** Written instruction **
Every line below is to be copied exactly, with the pictures left out.

** Data provided **
==*==

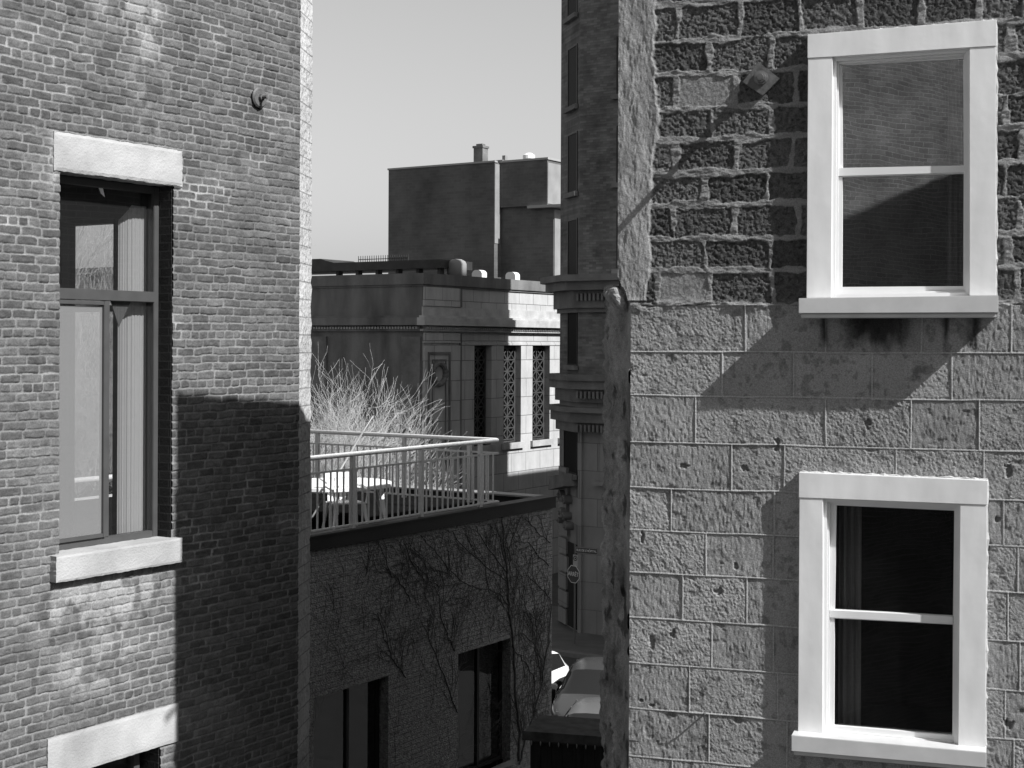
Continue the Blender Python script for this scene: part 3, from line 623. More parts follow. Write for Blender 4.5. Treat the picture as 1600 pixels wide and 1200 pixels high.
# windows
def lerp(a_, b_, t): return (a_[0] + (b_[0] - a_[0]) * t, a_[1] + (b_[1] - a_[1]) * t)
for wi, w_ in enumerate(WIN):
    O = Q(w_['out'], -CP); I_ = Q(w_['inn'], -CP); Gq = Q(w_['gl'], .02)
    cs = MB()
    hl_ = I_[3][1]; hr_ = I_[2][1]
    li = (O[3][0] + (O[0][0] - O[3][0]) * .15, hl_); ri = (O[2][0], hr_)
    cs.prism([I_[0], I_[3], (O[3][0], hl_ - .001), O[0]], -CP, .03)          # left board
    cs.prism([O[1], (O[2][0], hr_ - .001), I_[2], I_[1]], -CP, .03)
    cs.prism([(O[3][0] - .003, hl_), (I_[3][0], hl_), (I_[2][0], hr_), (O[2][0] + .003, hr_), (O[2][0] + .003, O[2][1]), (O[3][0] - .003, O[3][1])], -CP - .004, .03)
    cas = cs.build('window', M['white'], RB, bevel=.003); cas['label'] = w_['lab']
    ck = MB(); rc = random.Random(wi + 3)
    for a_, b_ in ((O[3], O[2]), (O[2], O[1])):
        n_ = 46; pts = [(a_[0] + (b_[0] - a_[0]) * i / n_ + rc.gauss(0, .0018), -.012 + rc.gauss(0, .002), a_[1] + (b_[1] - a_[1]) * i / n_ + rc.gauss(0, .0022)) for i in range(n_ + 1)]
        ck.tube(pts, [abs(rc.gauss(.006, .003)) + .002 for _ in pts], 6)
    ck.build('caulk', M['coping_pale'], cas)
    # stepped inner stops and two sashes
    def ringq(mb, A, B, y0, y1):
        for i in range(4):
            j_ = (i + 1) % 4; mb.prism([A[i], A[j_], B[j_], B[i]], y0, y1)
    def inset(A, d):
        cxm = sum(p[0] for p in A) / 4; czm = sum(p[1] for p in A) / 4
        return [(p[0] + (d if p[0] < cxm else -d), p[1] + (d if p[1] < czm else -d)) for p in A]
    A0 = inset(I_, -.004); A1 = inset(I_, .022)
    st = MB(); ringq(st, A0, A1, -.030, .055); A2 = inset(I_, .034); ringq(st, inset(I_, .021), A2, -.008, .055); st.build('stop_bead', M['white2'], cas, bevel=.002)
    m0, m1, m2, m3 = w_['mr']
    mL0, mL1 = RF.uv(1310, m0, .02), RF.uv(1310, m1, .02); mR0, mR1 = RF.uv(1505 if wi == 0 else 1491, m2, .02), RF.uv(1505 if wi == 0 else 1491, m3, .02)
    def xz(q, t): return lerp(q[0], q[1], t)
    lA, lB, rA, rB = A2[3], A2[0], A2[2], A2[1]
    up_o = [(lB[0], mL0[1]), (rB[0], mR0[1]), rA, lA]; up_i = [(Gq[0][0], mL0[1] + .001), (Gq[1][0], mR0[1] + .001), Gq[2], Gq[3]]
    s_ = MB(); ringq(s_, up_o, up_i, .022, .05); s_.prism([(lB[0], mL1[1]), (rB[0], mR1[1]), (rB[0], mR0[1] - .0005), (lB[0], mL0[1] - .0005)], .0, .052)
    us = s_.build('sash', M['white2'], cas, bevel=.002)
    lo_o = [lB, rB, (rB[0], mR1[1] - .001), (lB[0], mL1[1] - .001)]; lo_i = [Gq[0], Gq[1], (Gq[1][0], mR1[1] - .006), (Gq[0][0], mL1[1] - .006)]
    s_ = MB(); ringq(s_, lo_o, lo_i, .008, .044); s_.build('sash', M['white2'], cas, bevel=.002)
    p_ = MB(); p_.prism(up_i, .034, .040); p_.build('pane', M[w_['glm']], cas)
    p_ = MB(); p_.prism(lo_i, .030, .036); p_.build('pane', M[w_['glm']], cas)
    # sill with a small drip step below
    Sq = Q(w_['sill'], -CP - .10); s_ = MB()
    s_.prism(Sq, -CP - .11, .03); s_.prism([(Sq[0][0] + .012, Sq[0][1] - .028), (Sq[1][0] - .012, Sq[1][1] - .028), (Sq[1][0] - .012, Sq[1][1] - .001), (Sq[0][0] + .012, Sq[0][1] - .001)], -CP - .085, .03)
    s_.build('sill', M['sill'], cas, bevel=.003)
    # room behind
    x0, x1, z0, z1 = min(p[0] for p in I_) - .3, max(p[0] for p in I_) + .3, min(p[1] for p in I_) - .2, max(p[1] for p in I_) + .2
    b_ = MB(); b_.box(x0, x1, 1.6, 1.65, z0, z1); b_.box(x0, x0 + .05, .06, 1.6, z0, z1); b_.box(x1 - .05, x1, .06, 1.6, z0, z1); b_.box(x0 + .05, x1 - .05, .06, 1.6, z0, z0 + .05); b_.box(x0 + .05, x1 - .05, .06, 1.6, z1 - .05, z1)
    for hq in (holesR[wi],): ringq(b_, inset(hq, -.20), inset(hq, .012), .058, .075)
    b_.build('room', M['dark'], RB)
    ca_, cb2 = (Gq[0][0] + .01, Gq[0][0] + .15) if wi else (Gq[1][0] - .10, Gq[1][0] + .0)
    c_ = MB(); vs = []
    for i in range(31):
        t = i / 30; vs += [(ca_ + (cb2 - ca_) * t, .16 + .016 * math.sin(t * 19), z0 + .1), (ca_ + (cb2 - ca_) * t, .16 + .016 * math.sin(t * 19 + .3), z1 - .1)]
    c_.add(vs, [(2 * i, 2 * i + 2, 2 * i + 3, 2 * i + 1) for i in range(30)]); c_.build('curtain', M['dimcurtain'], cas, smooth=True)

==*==

** Output of the exercise **
Continue the Blender Python script for this scene: part 3, from line 623. More parts follow. Write for Blender 4.5. Treat the picture as 1600 pixels wide and 1200 pixels high.
# windows
def lerp(a_, b_, t): return (a_[0] + (b_[0] - a_[0]) * t, a_[1] + (b_[1] - a_[1]) * t)
for wi, w_ in enumerate(WIN):
    O = Q(w_['out'], -CP); I_ = Q(w_['inn'], -CP); Gq = Q(w_['gl'], .02)
    cs = MB()
    hl_ = I_[3][1]; hr_ = I_[2][1]
    li = (O[3][0] + (O[0][0] - O[3][0]) * .15, hl_); ri = (O[2][0], hr_)
    cs.prism([I_[0], I_[3], (O[3][0], hl_ - .001), O[0]], -CP, .03)          # left board
    cs.prism([O[1], (O[2][0], hr_ - .001), I_[2], I_[1]], -CP, .03)
    cs.prism([(O[3][0] - .003, hl_), (I_[3][0], hl_), (I_[2][0], hr_), (O[2][0] + .003, hr_), (O[2][0] + .003, O[2][1]), (O[3][0] - .003, O[3][1])], -CP - .004, .03)
    cas = cs.build('window', M['white'], RB, bevel=.003); cas['label'] = w_['lab']
    ck = MB(); rc = random.Random(wi + 3)
    for a_, b_ in ((O[3], O[2]), (O[2], O[1])):
        n_ = 46; pts = [(a_[0] + (b_[0] - a_[0]) * i / n_ + rc.gauss(0, .0018), -.012 + rc.gauss(0, .002), a_[1] + (b_[1] - a_[1]) * i / n_ + rc.gauss(0, .0022)) for i in range(n_ + 1)]
        ck.tube(pts, [abs(rc.gauss(.006, .003)) + .002 for _ in pts], 6)
    ck.build('caulk', M['coping_pale'], cas)
    # stepped inner stops and two sashes
    def ringq(mb, A, B, y0, y1):
        for i in range(4):
            j_ = (i + 1) % 4; mb.prism([A[i], A[j_], B[j_], B[i]], y0, y1)
    def inset(A, d):
        cxm = sum(p[0] for p in A) / 4; czm = sum(p[1] for p in A) / 4
        return [(p[0] + (d if p[0] < cxm else -d), p[1] + (d if p[1] < czm else -d)) for p in A]
    A0 = inset(I_, -.004); A1 = inset(I_, .022)
    st = MB(); ringq(st, A0, A1, -.030, .055); A2 = inset(I_, .034); ringq(st, inset(I_, .021), A2, -.008, .055); st.build('stop_bead', M['white2'], cas, bevel=.002)
    m0, m1, m2, m3 = w_['mr']
    mL0, mL1 = RF.uv(1310, m0, .02), RF.uv(1310, m1, .02); mR0, mR1 = RF.uv(1505 if wi == 0 else 1491, m2, .02), RF.uv(1505 if wi == 0 else 1491, m3, .02)
    def xz(q, t): return lerp(q[0], q[1], t)
    lA, lB, rA, rB = A2[3], A2[0], A2[2], A2[1]
    up_o = [(lB[0], mL0[1]), (rB[0], mR0[1]), rA, lA]; up_i = [(Gq[0][0], mL0[1] + .001), (Gq[1][0], mR0[1] + .001), Gq[2], Gq[3]]
    s_ = MB(); ringq(s_, up_o, up_i, .022, .05); s_.prism([(lB[0], mL1[1]), (rB[0], mR1[1]), (rB[0], mR0[1] - .0005), (lB[0], mL0[1] - .0005)], .0, .052)
    us = s_.build('sash', M['white2'], cas, bevel=.002)
    lo_o = [lB, rB, (rB[0], mR1[1] - .001), (lB[0], mL1[1] - .001)]; lo_i = [Gq[0], Gq[1], (Gq[1][0], mR1[1] - .006), (Gq[0][0], mL1[1] - .006)]
    s_ = MB(); ringq(s_, lo_o, lo_i, .008, .044); s_.build('sash', M['white2'], cas, bevel=.002)
    p_ = MB(); p_.prism(up_i, .034, .040); p_.build('pane', M[w_['glm']], cas)
    p_ = MB(); p_.prism(lo_i, .030, .036); p_.build('pane', M[w_['glm']], cas)
    # sill with a small drip step below
    Sq = Q(w_['sill'], -CP - .10); s_ = MB()
    s_.prism(Sq, -CP - .11, .03); s_.prism([(Sq[0][0] + .012, Sq[0][1] - .028), (Sq[1][0] - .012, Sq[1][1] - .028), (Sq[1][0] - .012, Sq[1][1] - .001), (Sq[0][0] + .012, Sq[0][1] - .001)], -CP - .085, .03)
    s_.build('sill', M['sill'], cas, bevel=.003)
    # room behind
    x0, x1, z0, z1 = min(p[0] for p in I_) - .3, max(p[0] for p in I_) + .3, min(p[1] for p in I_) - .2, max(p[1] for p in I_) + .2
    b_ = MB(); b_.box(x0, x1, 1.6, 1.65, z0, z1); b_.box(x0, x0 + .05, .06, 1.6, z0, z1); b_.box(x1 - .05, x1, .06, 1.6, z0, z1); b_.box(x0 + .05, x1 - .05, .06, 1.6, z0, z0 + .05); b_.box(x0 + .05, x1 - .05, .06, 1.6, z1 - .05, z1)
    for hq in (holesR[wi],): ringq(b_, inset(hq, -.20), inset(hq, .012), .058, .075)
    b_.build('room', M['dark'], RB)
    ca_, cb2 = (Gq[0][0] + .01, Gq[0][0] + .15) if wi else (Gq[1][0] - .10, Gq[1][0] + .0)
    c_ = MB(); vs = []
    for i in range(31):
        t = i / 30; vs += [(ca_ + (cb2 - ca_) * t, .16 + .016 * math.sin(t * 19), z0 + .1), (ca_ + (cb2 - ca_) * t, .16 + .016 * math.sin(t * 19 + .3), z1 - .1)]
    c_.add(vs, [(2 * i, 2 * i + 2, 2 * i + 3, 2 * i + 1) for i in range(30)]); c_.build('curtain', M['dimcurtain'], cas, smooth=True)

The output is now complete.